Engineers often take inspiration from animal designs because they're more efficient than machines are. In the case of owl wings, nature has a major advantage over human engineering: owl wings are uncannily quiet. Now, researchers are considering outfitting wind turbines with an upscaled equivalent – if they can figure out how to do it.
"Owls possess no fewer than three distinct physical attributes that are thought to contribute to their silent flight capability," said Justin Jaworski, whose Mechanical Engineering group at Lehigh University investigates the properties of owl stealth, and is presenting its research at this year's APS Fluid Dynamics meeting in Pittsburgh, PA. "A comb of stiff feathers along the leading edge of the wing; a flexible fringe a the trailing edge of the wing; and a soft, downy material distributed on the top of the wing."
Together, these three unique wing features are thought to allow owls to fly almost silently. By creating and utilizing materials that mimic these features, engineers think they can design quieter tech. Jaworski's team, in particular, is interested in the development of technologies that can mimic the "forest-like" geometry of the fluffy down material on the top of an owl's wings. Such a surface is simultaneously compliant and rough, not unlike a soft carpet.

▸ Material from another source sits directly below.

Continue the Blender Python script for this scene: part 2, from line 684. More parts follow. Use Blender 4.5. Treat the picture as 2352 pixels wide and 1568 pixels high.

"If the noise-reduction mechanism of the owl down can be established, there may be far-reaching implications to the design of novel sound-absorbing liners, the use of flexible roughness to affect trailing-edge noise and vibrations for aircraft and wind turbines, and the mitigation of underwater noise from naval vessels."
Can you imagine it? Vast landscapes of windfarms, their whirling blades enveloped in a luscious coat of synthetic down? We can see it now.